▶ **WRITTEN EXERCISE**:
Below this line is the material. Write out only its lines from the one containing "# side walls inside the openings" through the one containing "wallA('slab', u0 +", both kept, exactly.

▶ **DATA SUPPLIED**:

▶

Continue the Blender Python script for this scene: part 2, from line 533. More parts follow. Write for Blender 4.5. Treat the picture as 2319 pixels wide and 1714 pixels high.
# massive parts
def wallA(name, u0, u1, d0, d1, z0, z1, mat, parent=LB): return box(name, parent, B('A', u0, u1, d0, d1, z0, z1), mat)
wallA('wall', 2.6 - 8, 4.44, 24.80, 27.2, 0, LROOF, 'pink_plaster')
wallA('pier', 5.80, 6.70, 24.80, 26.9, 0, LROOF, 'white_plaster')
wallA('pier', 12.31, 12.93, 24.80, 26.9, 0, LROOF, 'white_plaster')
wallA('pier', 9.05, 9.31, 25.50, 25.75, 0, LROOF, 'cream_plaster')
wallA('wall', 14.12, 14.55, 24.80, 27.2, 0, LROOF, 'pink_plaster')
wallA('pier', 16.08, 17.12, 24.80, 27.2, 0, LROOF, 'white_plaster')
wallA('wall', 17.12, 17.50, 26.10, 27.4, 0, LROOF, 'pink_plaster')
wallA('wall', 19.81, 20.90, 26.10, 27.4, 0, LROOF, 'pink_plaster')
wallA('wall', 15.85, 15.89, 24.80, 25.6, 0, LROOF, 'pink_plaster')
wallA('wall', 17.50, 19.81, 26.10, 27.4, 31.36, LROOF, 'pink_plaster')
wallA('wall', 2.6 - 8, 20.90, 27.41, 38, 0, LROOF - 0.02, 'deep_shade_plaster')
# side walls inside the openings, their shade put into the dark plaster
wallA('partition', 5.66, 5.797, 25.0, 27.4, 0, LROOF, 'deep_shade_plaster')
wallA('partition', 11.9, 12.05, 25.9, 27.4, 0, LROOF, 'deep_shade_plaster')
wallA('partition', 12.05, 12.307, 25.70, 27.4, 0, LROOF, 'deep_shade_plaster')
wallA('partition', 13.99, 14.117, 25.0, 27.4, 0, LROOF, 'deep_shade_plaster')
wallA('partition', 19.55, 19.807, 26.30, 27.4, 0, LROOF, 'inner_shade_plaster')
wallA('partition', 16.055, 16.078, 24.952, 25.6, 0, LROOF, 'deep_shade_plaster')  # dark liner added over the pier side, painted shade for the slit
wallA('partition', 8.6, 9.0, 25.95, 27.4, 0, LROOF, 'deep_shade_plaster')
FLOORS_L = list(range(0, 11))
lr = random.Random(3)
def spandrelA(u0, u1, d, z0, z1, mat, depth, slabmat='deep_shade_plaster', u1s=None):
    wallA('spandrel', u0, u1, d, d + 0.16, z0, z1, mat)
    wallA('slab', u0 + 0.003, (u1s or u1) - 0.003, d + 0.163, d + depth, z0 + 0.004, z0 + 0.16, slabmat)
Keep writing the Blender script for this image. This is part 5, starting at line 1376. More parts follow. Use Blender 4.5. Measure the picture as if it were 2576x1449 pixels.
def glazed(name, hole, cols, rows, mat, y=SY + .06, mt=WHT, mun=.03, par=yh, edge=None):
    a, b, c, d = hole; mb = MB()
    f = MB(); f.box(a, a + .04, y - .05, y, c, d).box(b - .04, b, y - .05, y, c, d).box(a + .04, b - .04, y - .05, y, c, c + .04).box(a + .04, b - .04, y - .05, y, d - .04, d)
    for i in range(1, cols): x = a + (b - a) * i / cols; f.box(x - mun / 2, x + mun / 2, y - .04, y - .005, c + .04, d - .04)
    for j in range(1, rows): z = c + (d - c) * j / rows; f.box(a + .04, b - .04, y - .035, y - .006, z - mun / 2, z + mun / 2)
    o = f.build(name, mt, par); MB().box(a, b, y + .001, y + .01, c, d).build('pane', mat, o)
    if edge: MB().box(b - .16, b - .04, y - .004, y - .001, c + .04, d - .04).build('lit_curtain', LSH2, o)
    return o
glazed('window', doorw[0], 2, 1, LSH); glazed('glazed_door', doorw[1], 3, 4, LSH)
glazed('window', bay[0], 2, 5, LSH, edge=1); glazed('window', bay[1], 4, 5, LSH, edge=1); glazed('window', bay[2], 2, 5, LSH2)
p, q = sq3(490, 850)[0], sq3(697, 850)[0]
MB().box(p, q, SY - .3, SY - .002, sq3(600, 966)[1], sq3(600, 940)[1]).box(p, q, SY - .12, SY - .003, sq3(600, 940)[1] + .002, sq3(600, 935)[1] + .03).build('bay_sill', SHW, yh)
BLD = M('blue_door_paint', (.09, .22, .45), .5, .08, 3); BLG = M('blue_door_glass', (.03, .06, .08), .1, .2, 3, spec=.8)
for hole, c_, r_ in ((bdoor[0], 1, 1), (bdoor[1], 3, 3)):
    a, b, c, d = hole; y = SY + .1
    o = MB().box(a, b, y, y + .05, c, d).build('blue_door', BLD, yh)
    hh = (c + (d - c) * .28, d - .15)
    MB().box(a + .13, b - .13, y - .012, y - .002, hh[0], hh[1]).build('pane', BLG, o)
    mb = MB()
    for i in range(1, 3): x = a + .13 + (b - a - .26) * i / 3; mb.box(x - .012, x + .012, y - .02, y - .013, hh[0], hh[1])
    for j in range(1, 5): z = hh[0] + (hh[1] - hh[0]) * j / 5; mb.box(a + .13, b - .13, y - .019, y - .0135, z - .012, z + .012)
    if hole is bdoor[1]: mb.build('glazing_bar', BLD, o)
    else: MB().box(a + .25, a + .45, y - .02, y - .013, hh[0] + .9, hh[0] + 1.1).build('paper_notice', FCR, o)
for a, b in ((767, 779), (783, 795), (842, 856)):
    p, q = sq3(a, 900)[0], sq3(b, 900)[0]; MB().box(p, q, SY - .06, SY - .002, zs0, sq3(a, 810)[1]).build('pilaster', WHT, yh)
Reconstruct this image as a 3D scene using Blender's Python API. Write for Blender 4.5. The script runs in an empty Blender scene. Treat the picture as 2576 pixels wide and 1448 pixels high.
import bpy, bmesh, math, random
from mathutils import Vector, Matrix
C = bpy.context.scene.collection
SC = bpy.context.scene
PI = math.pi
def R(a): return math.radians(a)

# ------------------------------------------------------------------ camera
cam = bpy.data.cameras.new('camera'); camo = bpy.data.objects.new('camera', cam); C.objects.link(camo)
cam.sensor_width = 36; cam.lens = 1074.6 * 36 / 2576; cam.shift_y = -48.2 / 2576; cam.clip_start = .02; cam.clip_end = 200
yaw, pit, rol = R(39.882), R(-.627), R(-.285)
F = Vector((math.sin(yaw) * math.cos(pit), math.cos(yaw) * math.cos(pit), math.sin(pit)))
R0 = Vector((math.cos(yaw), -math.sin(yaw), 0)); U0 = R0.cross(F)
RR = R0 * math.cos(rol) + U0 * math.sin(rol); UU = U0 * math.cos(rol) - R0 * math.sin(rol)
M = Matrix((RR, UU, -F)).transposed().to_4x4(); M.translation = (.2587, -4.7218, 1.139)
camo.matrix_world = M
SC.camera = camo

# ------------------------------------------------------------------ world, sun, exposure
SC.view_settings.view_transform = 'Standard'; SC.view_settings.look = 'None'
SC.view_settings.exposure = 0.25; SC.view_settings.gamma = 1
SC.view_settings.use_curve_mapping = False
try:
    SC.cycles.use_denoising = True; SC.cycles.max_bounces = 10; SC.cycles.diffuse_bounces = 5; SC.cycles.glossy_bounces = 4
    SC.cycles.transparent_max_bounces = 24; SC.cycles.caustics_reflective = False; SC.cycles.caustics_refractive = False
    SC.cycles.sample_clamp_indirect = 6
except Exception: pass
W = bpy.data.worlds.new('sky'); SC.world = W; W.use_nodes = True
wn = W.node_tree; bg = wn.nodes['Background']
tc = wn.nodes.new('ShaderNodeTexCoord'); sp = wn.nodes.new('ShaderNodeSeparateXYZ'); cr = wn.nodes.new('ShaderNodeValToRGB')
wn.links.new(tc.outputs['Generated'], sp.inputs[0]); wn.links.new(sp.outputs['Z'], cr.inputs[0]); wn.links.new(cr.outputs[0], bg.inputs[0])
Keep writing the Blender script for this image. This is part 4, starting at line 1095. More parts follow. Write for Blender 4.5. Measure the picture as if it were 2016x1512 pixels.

◀

▶ **FINAL RESULT**:
# side walls inside the openings, their shade put into the dark plaster
wallA('partition', 5.66, 5.797, 25.0, 27.4, 0, LROOF, 'deep_shade_plaster')
wallA('partition', 11.9, 12.05, 25.9, 27.4, 0, LROOF, 'deep_shade_plaster')
wallA('partition', 12.05, 12.307, 25.70, 27.4, 0, LROOF, 'deep_shade_plaster')
wallA('partition', 13.99, 14.117, 25.0, 27.4, 0, LROOF, 'deep_shade_plaster')
wallA('partition', 19.55, 19.807, 26.30, 27.4, 0, LROOF, 'inner_shade_plaster')
wallA('partition', 16.055, 16.078, 24.952, 25.6, 0, LROOF, 'deep_shade_plaster')  # dark liner added over the pier side, painted shade for the slit
wallA('partition', 8.6, 9.0, 25.95, 27.4, 0, LROOF, 'deep_shade_plaster')
FLOORS_L = list(range(0, 11))
lr = random.Random(3)
def spandrelA(u0, u1, d, z0, z1, mat, depth, slabmat='deep_shade_plaster', u1s=None):
    wallA('spandrel', u0, u1, d, d + 0.16, z0, z1, mat)
    wallA('slab', u0 + 0.003, (u1s or u1) - 0.003, d + 0.163, d + depth, z0 + 0.004, z0 + 0.16, slabmat)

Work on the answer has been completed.